Vieira não se curvou logo. Buscou defender-se
e defender o que escrevera, pedindo prazo para elaborar a sua
História do Futuro, que foi uma
confirmação do seu profetismo.
Antes mesmo que a acabasse, a Inquisição
o condenou e meteu no cárcere, em que passou dois anos.
Desconfiaram que tivesse sangue de judeu, pela simpatia
sua aos cristãos novos. Mas foi negativo o resultado das
investigações.
Do cárcere continuou a preparar sua justificação
e defesa, até que Roma confirmou a censura contra que se
revoltava. Então, se curvou, humildemente, na plena obediência
ao chefe da Igreja, obediência que está de maneira
especial no espírito dos filhos de S. Inácio.
Entretanto, foi deposto D. Afonso VI. Ascendeu
ao trono D. Pedro II. Os amigos de Vieira mudaram-lhe a sorte
e em 1668 levantadas foram as penas contra ele cominadas.
Em 1669, partiu para Roma, onde pleiteou a causa
do beato Inácio de Azevedo e mais 39 companheiros, membros
da Companhia, martirizados pelos calvinistas em 1570.
Naquela capital do mundo teve grandiosos triunfos.
Estava com 60 anos. À ordem do Geral, aprendeu italiano
e nesta língua pregou, perante padres, bispos, cardeais,
príncipes. Até uma rainha célebre se apaixonou
da sua palavra: a rainha Cristina, da Suécia, então
em Roma, que o tomou para confessor e pregador.
Ali ganhou Vieira o que mais desejava: anulação
do seu processo, no Santo Ofício, e perpétua isenção
da alçada desse tribunal português.
O clima, a idade e o exílio achacavam-no.
Voltou a Portugal em 1675.
Seis anos depois, retirou-se para o Brasil, quase
como filho que vinha acabar na pátria.
Então consagrou os últimos anos de
sua vida ao alimpamento e ordenação para estampa,
dos seus sermões e escritos. Coisa com que jamais se preocupara
e a que se consagrou por ordem de superiores.

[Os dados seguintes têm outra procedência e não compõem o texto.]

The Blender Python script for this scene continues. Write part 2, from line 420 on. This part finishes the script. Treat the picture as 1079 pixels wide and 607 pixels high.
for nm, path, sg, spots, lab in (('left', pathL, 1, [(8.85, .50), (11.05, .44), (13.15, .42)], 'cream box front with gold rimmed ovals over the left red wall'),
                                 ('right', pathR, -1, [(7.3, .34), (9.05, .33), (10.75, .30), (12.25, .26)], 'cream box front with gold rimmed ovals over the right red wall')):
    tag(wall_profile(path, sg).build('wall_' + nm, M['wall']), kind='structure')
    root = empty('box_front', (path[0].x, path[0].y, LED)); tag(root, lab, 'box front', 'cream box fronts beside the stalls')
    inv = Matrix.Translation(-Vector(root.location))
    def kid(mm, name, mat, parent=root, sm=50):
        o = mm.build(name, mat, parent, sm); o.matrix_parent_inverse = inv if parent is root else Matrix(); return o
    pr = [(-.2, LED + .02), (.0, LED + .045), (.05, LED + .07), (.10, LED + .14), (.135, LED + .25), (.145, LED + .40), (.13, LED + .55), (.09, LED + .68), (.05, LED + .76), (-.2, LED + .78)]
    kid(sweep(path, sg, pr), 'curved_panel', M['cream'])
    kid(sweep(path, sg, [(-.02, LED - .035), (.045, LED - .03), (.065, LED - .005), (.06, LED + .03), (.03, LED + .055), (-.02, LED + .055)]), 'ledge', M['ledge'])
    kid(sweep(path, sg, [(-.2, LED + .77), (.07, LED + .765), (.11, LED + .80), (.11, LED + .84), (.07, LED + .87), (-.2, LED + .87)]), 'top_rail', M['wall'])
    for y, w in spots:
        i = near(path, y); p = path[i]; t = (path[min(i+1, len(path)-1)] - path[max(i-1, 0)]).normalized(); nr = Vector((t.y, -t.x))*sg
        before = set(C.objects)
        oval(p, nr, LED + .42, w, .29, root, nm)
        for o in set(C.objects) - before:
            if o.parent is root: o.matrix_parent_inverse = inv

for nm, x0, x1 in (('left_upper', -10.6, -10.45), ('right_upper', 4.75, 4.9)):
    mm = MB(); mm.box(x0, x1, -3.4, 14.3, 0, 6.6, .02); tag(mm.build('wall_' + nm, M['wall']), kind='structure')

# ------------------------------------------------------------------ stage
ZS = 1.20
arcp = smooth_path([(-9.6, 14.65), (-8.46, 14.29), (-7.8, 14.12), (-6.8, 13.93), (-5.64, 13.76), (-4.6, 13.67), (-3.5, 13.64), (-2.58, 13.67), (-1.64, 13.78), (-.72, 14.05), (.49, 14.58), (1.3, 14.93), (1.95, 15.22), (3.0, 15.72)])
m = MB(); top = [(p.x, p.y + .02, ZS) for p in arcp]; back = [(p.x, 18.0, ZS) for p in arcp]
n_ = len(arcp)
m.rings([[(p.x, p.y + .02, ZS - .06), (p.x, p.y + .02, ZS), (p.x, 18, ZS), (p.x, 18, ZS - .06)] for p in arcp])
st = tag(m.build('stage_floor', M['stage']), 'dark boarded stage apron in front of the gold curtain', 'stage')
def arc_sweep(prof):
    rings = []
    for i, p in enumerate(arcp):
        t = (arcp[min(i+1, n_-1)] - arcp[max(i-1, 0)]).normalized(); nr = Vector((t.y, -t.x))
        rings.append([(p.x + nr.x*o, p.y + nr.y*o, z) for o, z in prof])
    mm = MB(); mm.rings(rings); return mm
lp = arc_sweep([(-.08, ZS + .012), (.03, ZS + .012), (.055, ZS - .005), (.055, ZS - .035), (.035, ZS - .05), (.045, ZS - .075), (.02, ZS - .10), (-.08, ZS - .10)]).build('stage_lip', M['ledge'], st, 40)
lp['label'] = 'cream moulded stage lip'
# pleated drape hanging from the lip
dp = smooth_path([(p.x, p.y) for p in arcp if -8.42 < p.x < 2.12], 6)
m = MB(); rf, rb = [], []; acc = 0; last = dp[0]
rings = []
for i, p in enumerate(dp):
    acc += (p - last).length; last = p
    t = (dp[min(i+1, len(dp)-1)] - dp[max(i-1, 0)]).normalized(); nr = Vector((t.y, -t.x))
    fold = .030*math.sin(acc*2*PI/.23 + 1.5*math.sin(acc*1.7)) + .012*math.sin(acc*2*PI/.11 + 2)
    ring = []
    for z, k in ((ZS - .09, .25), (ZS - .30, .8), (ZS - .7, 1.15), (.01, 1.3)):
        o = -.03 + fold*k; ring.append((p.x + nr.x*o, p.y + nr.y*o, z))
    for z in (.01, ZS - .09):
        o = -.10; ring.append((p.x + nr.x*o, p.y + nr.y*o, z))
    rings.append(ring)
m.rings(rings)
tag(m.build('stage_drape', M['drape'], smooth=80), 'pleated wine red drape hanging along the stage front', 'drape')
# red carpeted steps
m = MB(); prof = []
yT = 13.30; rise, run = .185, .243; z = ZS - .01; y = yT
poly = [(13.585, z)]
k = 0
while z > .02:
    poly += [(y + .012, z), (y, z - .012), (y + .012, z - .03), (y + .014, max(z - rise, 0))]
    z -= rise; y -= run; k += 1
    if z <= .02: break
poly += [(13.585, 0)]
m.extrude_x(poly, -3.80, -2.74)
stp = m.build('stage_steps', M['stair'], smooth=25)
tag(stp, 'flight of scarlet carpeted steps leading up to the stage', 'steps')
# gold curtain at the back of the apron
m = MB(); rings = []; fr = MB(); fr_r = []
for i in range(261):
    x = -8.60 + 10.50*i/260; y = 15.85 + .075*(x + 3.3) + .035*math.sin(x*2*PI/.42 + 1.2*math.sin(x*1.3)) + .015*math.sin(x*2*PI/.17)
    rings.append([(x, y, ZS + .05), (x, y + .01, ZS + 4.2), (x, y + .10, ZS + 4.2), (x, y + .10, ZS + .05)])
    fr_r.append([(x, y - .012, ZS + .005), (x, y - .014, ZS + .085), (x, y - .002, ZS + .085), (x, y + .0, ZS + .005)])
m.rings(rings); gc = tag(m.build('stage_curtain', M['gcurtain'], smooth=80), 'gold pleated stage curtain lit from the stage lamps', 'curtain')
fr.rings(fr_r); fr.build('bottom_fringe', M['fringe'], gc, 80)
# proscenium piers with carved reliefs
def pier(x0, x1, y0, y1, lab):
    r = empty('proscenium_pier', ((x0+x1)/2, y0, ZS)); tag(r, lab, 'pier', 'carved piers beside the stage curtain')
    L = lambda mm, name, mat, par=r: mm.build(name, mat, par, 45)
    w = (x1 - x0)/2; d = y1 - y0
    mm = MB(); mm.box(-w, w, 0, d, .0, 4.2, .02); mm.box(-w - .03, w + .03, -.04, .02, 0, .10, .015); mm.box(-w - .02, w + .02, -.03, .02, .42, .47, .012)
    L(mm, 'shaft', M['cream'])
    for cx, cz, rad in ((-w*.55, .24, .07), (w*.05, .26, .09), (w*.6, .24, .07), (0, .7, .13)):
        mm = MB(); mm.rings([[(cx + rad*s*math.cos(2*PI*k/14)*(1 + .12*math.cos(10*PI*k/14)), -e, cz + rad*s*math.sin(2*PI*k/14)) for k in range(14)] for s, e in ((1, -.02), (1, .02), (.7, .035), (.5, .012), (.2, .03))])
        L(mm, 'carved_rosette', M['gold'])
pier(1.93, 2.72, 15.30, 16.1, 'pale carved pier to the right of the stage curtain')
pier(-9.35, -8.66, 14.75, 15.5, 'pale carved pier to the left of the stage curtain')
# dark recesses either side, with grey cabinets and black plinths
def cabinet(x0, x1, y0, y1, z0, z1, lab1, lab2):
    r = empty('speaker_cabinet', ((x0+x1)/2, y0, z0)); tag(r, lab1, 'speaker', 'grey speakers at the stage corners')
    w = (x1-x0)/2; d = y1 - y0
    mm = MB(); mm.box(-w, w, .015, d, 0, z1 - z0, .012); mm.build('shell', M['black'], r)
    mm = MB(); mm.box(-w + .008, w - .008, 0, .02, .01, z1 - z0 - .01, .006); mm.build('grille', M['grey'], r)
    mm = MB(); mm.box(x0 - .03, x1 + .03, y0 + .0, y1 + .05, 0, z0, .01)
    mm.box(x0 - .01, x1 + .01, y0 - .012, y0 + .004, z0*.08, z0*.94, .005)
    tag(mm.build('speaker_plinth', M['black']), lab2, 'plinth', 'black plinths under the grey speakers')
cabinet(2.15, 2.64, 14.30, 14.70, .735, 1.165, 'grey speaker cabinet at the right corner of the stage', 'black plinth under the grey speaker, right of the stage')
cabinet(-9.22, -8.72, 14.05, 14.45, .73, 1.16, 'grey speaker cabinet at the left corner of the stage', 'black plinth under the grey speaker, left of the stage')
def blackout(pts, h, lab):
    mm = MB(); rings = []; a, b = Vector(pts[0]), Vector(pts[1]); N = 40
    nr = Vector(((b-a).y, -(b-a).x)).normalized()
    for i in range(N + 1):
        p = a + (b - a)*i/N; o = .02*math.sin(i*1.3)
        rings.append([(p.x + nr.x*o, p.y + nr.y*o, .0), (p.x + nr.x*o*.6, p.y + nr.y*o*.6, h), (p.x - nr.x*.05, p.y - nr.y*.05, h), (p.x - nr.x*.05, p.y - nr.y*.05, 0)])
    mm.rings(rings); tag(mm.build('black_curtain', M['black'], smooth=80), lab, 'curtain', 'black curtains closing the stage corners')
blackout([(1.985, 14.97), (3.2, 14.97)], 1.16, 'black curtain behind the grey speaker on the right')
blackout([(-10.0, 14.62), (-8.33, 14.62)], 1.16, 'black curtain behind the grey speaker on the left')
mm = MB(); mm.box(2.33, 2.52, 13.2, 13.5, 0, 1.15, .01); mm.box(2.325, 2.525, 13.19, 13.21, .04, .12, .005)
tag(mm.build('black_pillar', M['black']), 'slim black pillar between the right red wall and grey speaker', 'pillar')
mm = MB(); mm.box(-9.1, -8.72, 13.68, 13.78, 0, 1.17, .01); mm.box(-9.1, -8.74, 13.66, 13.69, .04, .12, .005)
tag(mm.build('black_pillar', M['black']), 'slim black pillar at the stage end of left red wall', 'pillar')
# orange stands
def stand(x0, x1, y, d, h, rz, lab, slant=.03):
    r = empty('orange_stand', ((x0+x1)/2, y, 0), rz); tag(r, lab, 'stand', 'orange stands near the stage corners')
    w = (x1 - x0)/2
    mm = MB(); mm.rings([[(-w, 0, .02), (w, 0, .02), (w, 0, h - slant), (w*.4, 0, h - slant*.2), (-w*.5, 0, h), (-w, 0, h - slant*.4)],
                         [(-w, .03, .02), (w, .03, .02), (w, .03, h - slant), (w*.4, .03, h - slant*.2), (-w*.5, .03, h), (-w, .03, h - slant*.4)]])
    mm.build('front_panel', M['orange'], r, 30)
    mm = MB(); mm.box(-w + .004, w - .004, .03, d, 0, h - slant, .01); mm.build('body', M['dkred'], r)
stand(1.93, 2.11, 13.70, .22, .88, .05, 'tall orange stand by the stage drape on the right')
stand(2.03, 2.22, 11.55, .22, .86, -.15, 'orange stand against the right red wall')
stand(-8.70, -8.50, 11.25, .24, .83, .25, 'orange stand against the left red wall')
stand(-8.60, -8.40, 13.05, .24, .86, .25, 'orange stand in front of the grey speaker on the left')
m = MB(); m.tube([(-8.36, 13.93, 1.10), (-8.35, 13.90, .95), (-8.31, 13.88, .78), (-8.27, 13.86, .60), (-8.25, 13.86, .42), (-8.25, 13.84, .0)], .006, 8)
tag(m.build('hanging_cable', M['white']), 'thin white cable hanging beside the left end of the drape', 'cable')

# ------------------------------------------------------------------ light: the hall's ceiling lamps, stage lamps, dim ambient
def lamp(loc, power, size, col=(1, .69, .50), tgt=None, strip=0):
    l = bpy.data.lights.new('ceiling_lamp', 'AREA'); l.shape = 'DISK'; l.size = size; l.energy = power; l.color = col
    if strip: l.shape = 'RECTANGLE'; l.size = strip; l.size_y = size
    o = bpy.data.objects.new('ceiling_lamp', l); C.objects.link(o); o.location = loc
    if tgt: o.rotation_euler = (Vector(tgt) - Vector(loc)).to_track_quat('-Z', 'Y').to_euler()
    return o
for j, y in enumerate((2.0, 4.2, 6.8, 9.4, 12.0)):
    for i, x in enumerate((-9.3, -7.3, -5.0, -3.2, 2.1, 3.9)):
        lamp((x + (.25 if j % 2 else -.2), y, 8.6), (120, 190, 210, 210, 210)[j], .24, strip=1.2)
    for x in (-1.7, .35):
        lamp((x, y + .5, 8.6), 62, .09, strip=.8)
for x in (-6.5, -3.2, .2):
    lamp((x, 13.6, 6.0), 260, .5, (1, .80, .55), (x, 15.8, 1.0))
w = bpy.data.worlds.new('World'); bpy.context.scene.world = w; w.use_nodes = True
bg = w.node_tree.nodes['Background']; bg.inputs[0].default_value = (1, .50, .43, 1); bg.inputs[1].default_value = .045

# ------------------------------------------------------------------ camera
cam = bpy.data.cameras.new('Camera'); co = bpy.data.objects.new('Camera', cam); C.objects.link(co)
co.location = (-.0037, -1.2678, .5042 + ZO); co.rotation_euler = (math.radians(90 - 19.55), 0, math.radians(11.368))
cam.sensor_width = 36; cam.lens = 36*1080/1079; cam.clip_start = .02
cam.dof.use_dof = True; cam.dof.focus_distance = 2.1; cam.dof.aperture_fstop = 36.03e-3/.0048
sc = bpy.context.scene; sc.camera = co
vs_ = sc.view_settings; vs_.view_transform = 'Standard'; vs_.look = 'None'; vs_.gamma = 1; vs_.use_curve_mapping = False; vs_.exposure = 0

Seu nome era um orgulho para a Companhia. Era uma
glória do púlpito cristão, um condigno contemporâneo
de Bossuet, aluno de jesuítas, e de Bourdaloue, que também
era jesuíta.
Se é verdade que, em Coimbra, no páteo
da Universidade, lhe queimaram a efígie, num auto de fé
- e isto mostra quanto o seu gênio incomodava e fazia dele
um termo de contradições - também é
verdade que no México, a Universidade lhe presta va excelsas
homenagens.
Na mesma Bahia, no mesmo colégio onde fizera
noviciado, morreu Antônio Vieira, em 18 de julho de 1697.
Esse foi o maior prosador da língua portuguesa,
cujo nome só não tem sido mais estudado do que o
do maior poeta da língua.
Entre outros que lhe consagraram cuidados à
vida e à obra, salientaríamos André de Barros,
1746; D. Francisco Alexandre Lobo, 1826; João Francisco
Lisboa, 1865; o francês Carel, 1879; Pe. Luiz Cabral, de
1900 em diante; J. Lúcio de Azevedo, na melhor obra sobre
Vieira, em dois volumes, 1918- 1920; Afrânio Peixoto, em
mais um estudo...
Dissemos Vieira brasileiro. Não o queremos
tomar aos portugueses. Sim, mostrar que é nosso também.
Mais nosso do que deles. Pelos mais anos que aqui viveu. Pela
formação que aqui teve: pela coragem com que defendeu
o Brasil e sobretudo pela abnegação e constância
com que se opôs ao português, defendendo o gentio,
primeiro habitante do Brasil, em apostolado sublime a que se consagrou
e que definitivamente o consagrou, na admiração
da nossa inteligência e na lembrança de nossa História.